Look, I had fun during the film. It cleared my Threshold of Disappointment (unlike the OTHER Vin Diesel film I saw this year) and was interesting enough that I did not finish my popcorn or my soda.
But it was predictable, and sloppy, and took shortcuts, and could have been a truly memorable, outstanding addition to a crowded field full of similar things. Here’s a bulleted list of sins which, had they not been committed, could have allowed this film over my Threshold of Awesome.
It’s a long list, I know. A great many genre movies commit these same sins, and are mediocre-to-bad as a result. It’s a good thing I like Vin Diesel, and an even better thing that Rose Leslie (who I’d never seen in a film before) shone the way she did in a cast full of bigger names.
(Note: If there is a sequel that has ZERO Vin Diesel, and is all about Rose Leslie’s character Chloe taking up the Witch Hunter mantle despite being herself a witch, I would pay opening night fancy-seat money. No, wait… just give her a franchise of her own, without the baggage of this film.)
That reminds me:
The Last Witch Hunter enters my list at #20 out of #30. Do I recommend it? When it hits Netflix it might make for a great excuse to have the TV on while you knit something. If you’ve got movie money to spend, though, there are many much better options.
ARK: Survival Evolved added platform saddles for the largest dinos, and then added a ginormous bird thing, the Quetzlcoatus, which could carry one of those saddles.
I built a ramp, and discovered I could carry a sabertooth across the island.
I got to wondering what else I could walk up the ramp.

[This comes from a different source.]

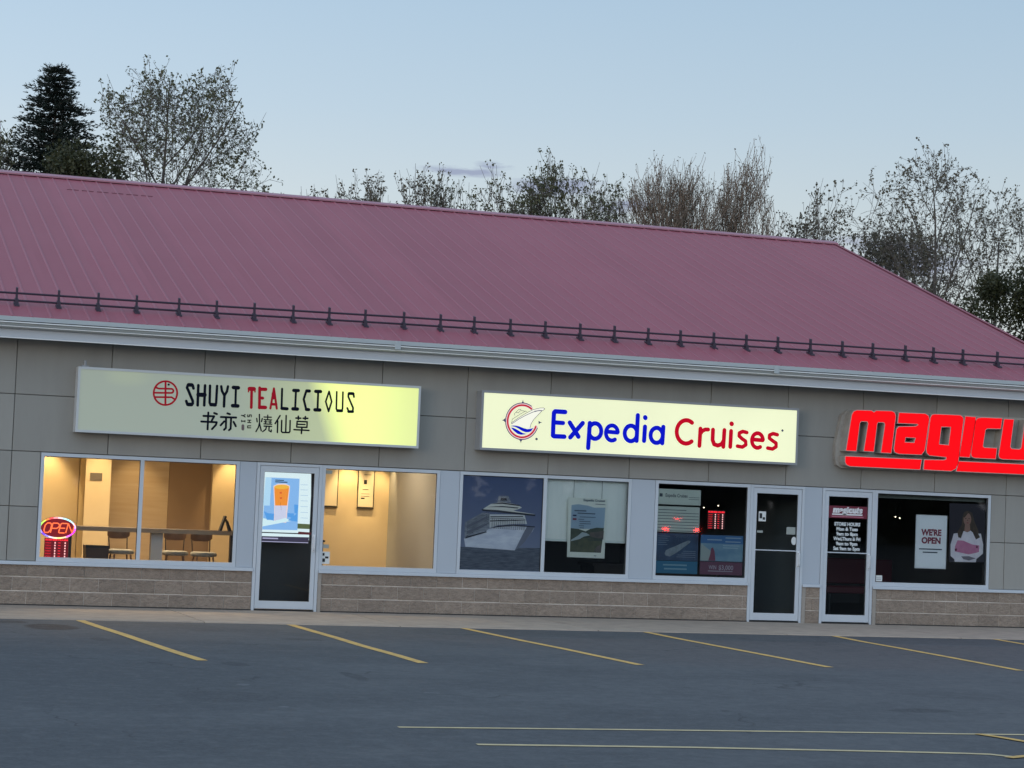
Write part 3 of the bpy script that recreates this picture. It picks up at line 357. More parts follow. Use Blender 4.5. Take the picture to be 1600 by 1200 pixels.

Yes, that’s an albino T-Rex (named Albany) standing on a platform on the back of a monstrous “bird.”
The next question was whether the bird could take off. The obvious answer to this question was “I hope the platform isn’t correctly calculating its load, because this is going to be awesome.”

Oh my.
The bird CAN take off.

This is the happiest T-Rex in the whole game.
(Please do not shoot at my bird.)
If you’re going to re-imagine a bit of written fiction through film, and if you plan to treat the source material as canonical inspiration for an amendment of that same canon, you’re setting a high bar for yourself.


Goosebumps clears it. Pan does not.
I’ll grant that Pan had a higher bar to clear, what with Barrie’s work being a century-plus-ten-percent old. Still, Goosebumps has been part of the popular consciousness for many moviegoers’ entire lives, so for those folks, both have been around for as long as they can remember.
Pan was clumsy. It was a very by-the-numbers origin story painted over the top of the heroic monomyth, and as others have already said, its biggest mistake was giving us a Peter Pan who was kind, brave, and heroic. That’s not really who Peter Pan IS. Not really.
I have neither time nor patience to enumerate the other mistakes. Pan was pretty, but it made an absolute mess of its mythos, and was head-scratchy and disturbing in the wrong ways (“why did they even MAKE this movie?”) rather than the right ways (“oh, this says so much about the parallels between innocence and evil…”)
Goosebumps, on the other hand, went way out on a limb and gave us a single meta-story in which all of the Goosebumps stories share canon. To its infinite credit, I did not think of Jumanji even one time while in the theater. If you’re going to borrow a high concept, this is a sure sign you’re pulling it off correctly.
Goosebumps is more of a spooky-action-comedy than a “horror” movie, but the trailers make that pretty clear. Yes, there are creepy dolls and jump scares, but there’s also a lot of running around and successfully DOING things, which makes everything less horrible. The performances were all solid, and Jack Black was very entertaining to watch.
Fun-wise, Pan enters my 2015 list at #26, below the Threshold of Disappointment. Goosebumps comes in at #17, which is respectable, but still not above the Threshold of Awesome.